Santorum Takes Selective Swipes At Romney Before Mich. Primary 

Brendan Smialowski/Getty Images(LINCOLN PARK, Mich.) -- In a 55-minute speech in this blue-collar Detroit suburb, Rick Santorum mostly steered clear of the harsh anti-Mitt Romney talking points his campaign was circulating earlier on Friday.

Instead, Santorum methodically worked his way through a 10-point plan for restoring the country to fiscal health, including the reforms he plans to enact in the areas of housing, energy and taxation during his first 100 days in office.

Santorum mentioned Romney by name only a handful of times.

He criticized his rival’s tax plan, which would limit deductions for charitable giving from those in the top tax bracket. The former Pennsylvania senator called it an example of “torpedoing the very civic institutions that make America work.”

Earlier on Friday, the Santorum campaign circulated what amounted to a tirade against Romney, which aides said, their candidate would be using to contrast himself with his opponent between now and the Feb. 28 primary in Michigan.

But few of those lines made their way into Santorum’s speech, which he delivered to a crowd of roughly 200 people, including about a dozen nuns, at a local Knights of Columbus hall.

Without naming names, Santorum lambasted his rivals for throwing “mud and dirt” on the campaign trail.

“This campaign, as we’ve seen, can get off the ideas, off the vision,” Santorum said, promising to finish his own campaign “on a high note.”

Santorum, who is locked in a close race with Romney in this state with just three full days of campaigning left before voters head to the polls, focused his sharpest barbs at President Obama.

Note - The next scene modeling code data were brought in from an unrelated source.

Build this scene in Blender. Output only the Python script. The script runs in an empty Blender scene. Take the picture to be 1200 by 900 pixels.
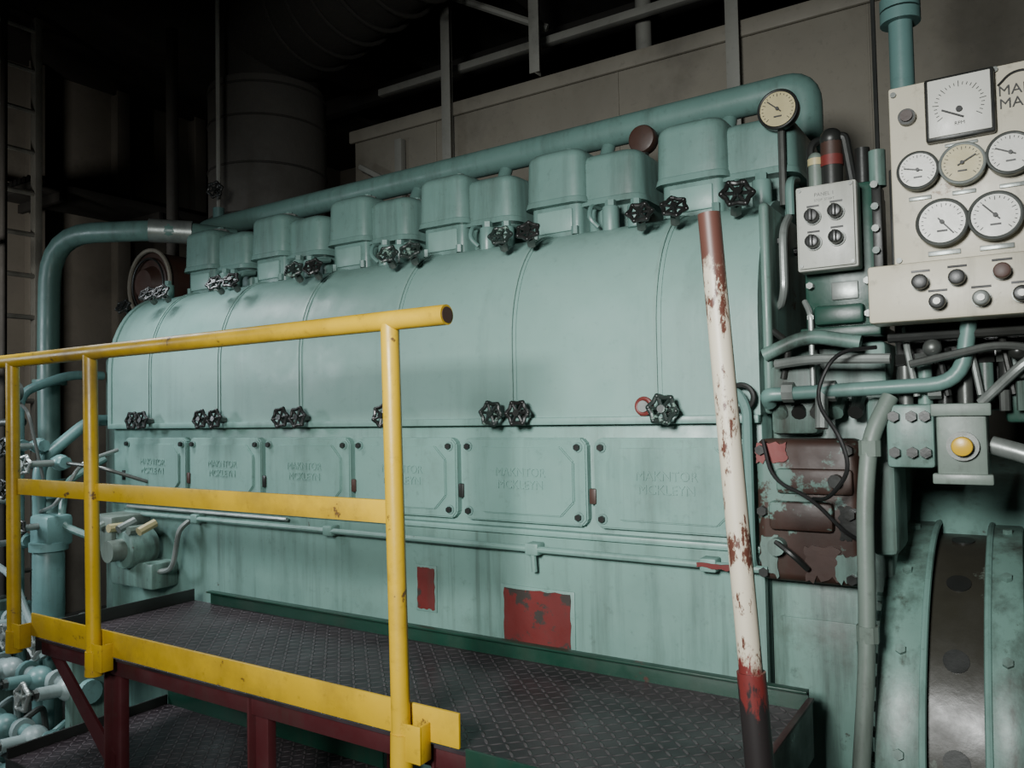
import bpy, bmesh, math, random
from mathutils import Vector, Matrix
random.seed(7)
EYE=1.65   # heights below are written relative to eye level; finish() lifts them so floor = 0
scene=bpy.context.scene
pi=math.pi

# ------------------------------------------------------------------ materials
def newmat(name):
    m=bpy.data.materials.new(name); m.use_nodes=True
    nt=m.node_tree; nt.nodes.clear()
    out=nt.nodes.new('ShaderNodeOutputMaterial'); b=nt.nodes.new('ShaderNodeBsdfPrincipled')
    nt.links.new(b.outputs[0],out.inputs[0])
    return m,nt,b
def c4(c): return (c[0],c[1],c[2],1)
def noise(nt,scale,detail=6,rough=.6,mapping=None):
    tc=nt.nodes.new('ShaderNodeTexCoord'); n=nt.nodes.new('ShaderNodeTexNoise')
    n.inputs['Scale'].default_value=scale; n.inputs['Detail'].default_value=detail; n.inputs['Roughness'].default_value=rough
    if mapping:
        mp=nt.nodes.new('ShaderNodeMapping'); mp.inputs['Scale'].default_value=mapping
        nt.links.new(tc.outputs['Object'],mp.inputs[0]); nt.links.new(mp.outputs[0],n.inputs['Vector'])
    else: nt.links.new(tc.outputs['Object'],n.inputs['Vector'])
    return n.outputs[0]
def ramp(nt,src,a,b,lo=0,hi=1):
    r=nt.nodes.new('ShaderNodeMapRange'); r.inputs['From Min'].default_value=a; r.inputs['From Max'].default_value=b
    r.inputs['To Min'].default_value=lo; r.inputs['To Max'].default_value=hi
    nt.links.new(src,r.inputs['Value']); return r.outputs[0]
def mix(nt,fac,a,b):
    m=nt.nodes.new('ShaderNodeMix'); m.data_type='RGBA'
    if isinstance(fac,(int,float)): m.inputs[0].default_value=fac
    else: nt.links.new(fac,m.inputs[0])
    for s,v in ((6,a),(7,b)):
        if isinstance(v,tuple): m.inputs[s].default_value=c4(v)
        else: nt.links.new(v,m.inputs[s])
    return m.outputs[2]
def paint(name,col,rough=.4,var=.25,grime=(.03,.028,.022),g=.5,rust=0,rustcol=(.10,.03,.015),metal=0,bump=.15,gs=1.0,gt=.5,iso=False,rs=7,drip=0):
    m,nt,b=newmat(name)
    dark=tuple(x*(1-var) for x in col)
    c=mix(nt,ramp(nt,noise(nt,2.2,8),.3,.7),dark,col)
    if g>0:
        st=noise(nt,1.0*gs,7,.65,(2,2,2) if iso else (9,9,.9))
        c=mix(nt,ramp(nt,st,gt,gt+.28,0,g),c,grime)
        c=mix(nt,ramp(nt,noise(nt,26,5,.7),.58,.8,0,g*.7),c,grime)
    if drip>0:   # narrow oil runs and blotches on old paint
        c=mix(nt,ramp(nt,noise(nt,1.3,6,.6,(16,16,.45)),.60,.74,0,drip),c,(.035,.032,.024))
        c=mix(nt,ramp(nt,noise(nt,3.1,9,.7),.58,.72,0,drip*.7),c,(.06,.065,.05))
    if rust>0:
        c=mix(nt,ramp(nt,noise(nt,rs,9,.68),.72-rust*.35,.75-rust*.35),c,rustcol)
    nt.links.new(c,b.inputs['Base Color'])
    nt.links.new(ramp(nt,noise(nt,9,5),.3,.7,rough-.08,rough+.14),b.inputs['Roughness'])
    b.inputs['Metallic'].default_value=metal
    bp=nt.nodes.new('ShaderNodeBump'); bp.inputs['Strength'].default_value=bump; bp.inputs['Distance'].default_value=.004
    nt.links.new(noise(nt,30,4),bp.inputs['Height']); nt.links.new(bp.outputs[0],b.inputs['Normal'])
    return m
teal=paint('paint_teal',(.172,.305,.268),.40,.16,g=.5,gt=.5,drip=.25)
tealc=paint('paint_teal_cover',(.198,.328,.292),.40,.12,g=.3,gt=.54,gs=.8,drip=.08)
tealh=paint('paint_teal_heads',(.148,.258,.23),.38,.25,g=.6,gt=.48,drip=.2)
tealg=paint('paint_teal_grimy',(.155,.26,.225),.42,.30,g=1,gt=.43,rust=.22,rustcol=(.05,.03,.02),drip=.5)
tealb=paint('paint_teal_base',(.165,.29,.253),.42,.22,g=.6,gt=.5,rust=.14,rustcol=(.06,.05,.04),drip=.45)
teald=paint('paint_teal_oily_end',(.16,.28,.24),.40,.28,g=1,gt=.44,rust=.18,rustcol=(.05,.04,.03),drip=.9)
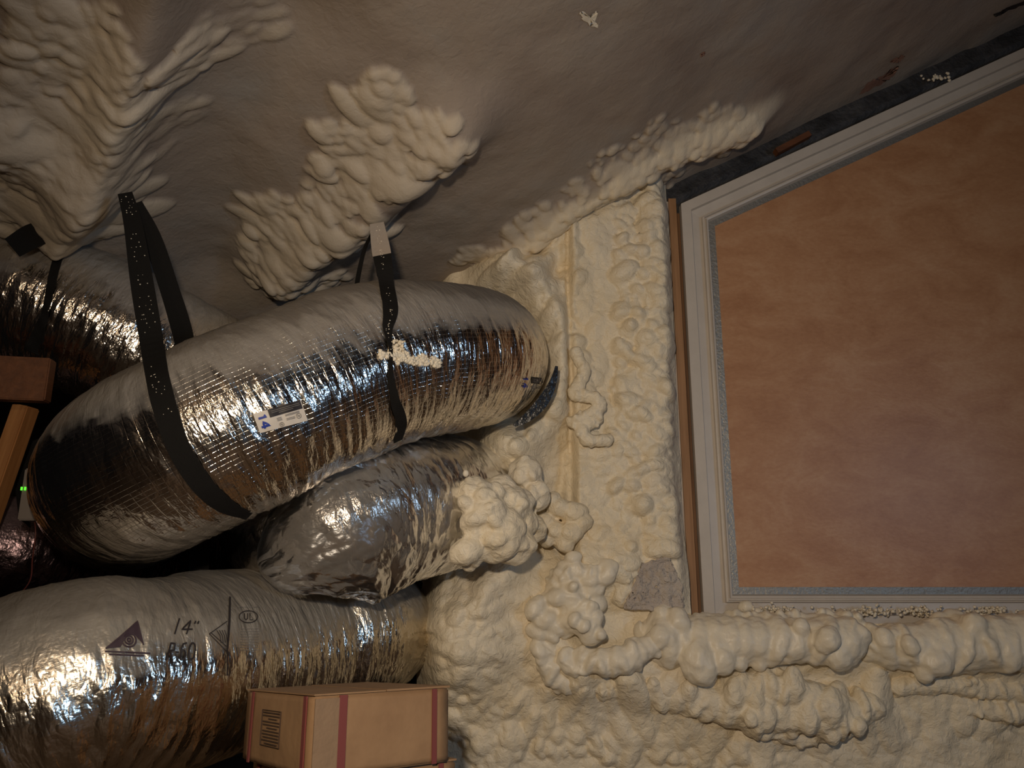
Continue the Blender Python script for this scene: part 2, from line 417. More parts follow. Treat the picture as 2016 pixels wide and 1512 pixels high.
lumps(WF, wxz, 220, [(1060, 560, 30, 60), (1100, 700, 12, 120), (1080, 870, 20, 30), (1050, 500, 40, 30)], .014, .030, 1.3, (-.8, 1.2), (1, 1.6))
lumps(WF, wxz, 495, [(1290, 500, 16, 90), (1290, 700, 16, 90), (1295, 900, 16, 90), (1300, 1030, 16, 40)], .018, .030, 1.28, (-.6, .6), (1, 1.5))
lumps(WF, wxz, 345, [(1235, 480, 26, 60), (1240, 620, 18, 60), (1235, 780, 18, 80), (1240, 920, 22, 60), (1220, 1040, 30, 40)], .012, .022, 0.94, (-1.5, 1.5), (1, 1.6))
lumps(WF, wxz, 390, [(1105, 520, 14, 60), (1100, 640, 12, 60), (1098, 760, 12, 60), (1085, 880, 16, 40), (1060, 500, 26, 30)], .018, .034, 1.22, (.2, 1.2), (1, 1.8))
lumps(WF, wxz, 90, [(1170, 560, 30, 120), (1170, 900, 40, 60)], .03, .05, 0.27, (1.2, 1.9))
lumps(WF, wxz, 320, [(1100, 700, 10, 110), (1040, 520, 40, 30), (1075, 470, 25, 35), (1090, 600, 14, 40), (1010, 545, 35, 12), (1095, 820, 14, 40), (1080, 890, 22, 22)], .014, .032, 1.22, (.3, 1.3), (1, 1.9))
lumps(WF, wxz, 135, [(1140, 800, 14, 60), (1160, 900, 40, 30)], .02, .036, 0.81, (-.4, .4), (1, 1.6))
lumps(WF, wxz, 255, [(1000, 1010, 40, 50), (1060, 930, 30, 30), (1150, 1010, 40, 50), (1200, 1090, 30, 30)], .018, .038, 0.81, (-.8, .8), (1, 1.6))
lumps(WF, wxz, 495, [(890, 1180, 25, 50), (900, 1300, 30, 50), (930, 1400, 30, 50), (960, 1260, 30, 60), (970, 1480, 30, 40)], .014, .030, 1.08, (-1.2, 1.2), (1, 1.6))
lumps(WF, wxz, 165, [(1010, 1150, 50, 40), (1000, 1290, 50, 50), (1010, 1240, 60, 60)], .03, .055, 0.38, (-.8, .8))
lumps(WF, wxz, 180, [(980, 1370, 40, 20), (1080, 1400, 60, 20), (1040, 1380, 60, 15)], .014, .03, 0.94, (.8, 1.8))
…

He accused the president of intentionally driving up the cost of gasoline in order to serve the administration’s anti-global warming agenda. “I don’t know how stupid he thinks America is,” Santorum said.

He also assailed President Obama for neglecting the country’s manufacturing industry, which Santorum pledged to help revive by eliminating the corporate tax on manufacturing companies.

“Guess what’s happening to small town America?” Santorum said. “It’s still dying on the vine.”

He cast himself as a fiscal hawk whose experience in government was a plus not a minus, as Romney has said.

“I proposed a balanced budget before it was really cool to balance a budget,” Santorum noted, touting his proposal to reduce government spending by $5 trillion over five years.

“No one else has come close to that number,” Santorum said, “not even Ron Paul.”

As he has before, Santorum offered up an I-feel-your-pain line to his audience: “The housing value of my house is a fraction of when we bought it,” he told the crowd.

He called his plan “inclusive” and said that “Americans are looking for someone who can paint a vision, who can draw a contrast.”

Before he wrapped up, Santorum took an opportunity to hammer Romney on the issue of government bailouts. His campaign is running an ad in Michigan attacking the former Massachusetts governor for opposing the bailout of the automobile industry, a position that Santorum, himself, also took.

“You may not like my position on bailouts, but I’ve been consistent and principled,” Santorum said, “unlike other people in this race.”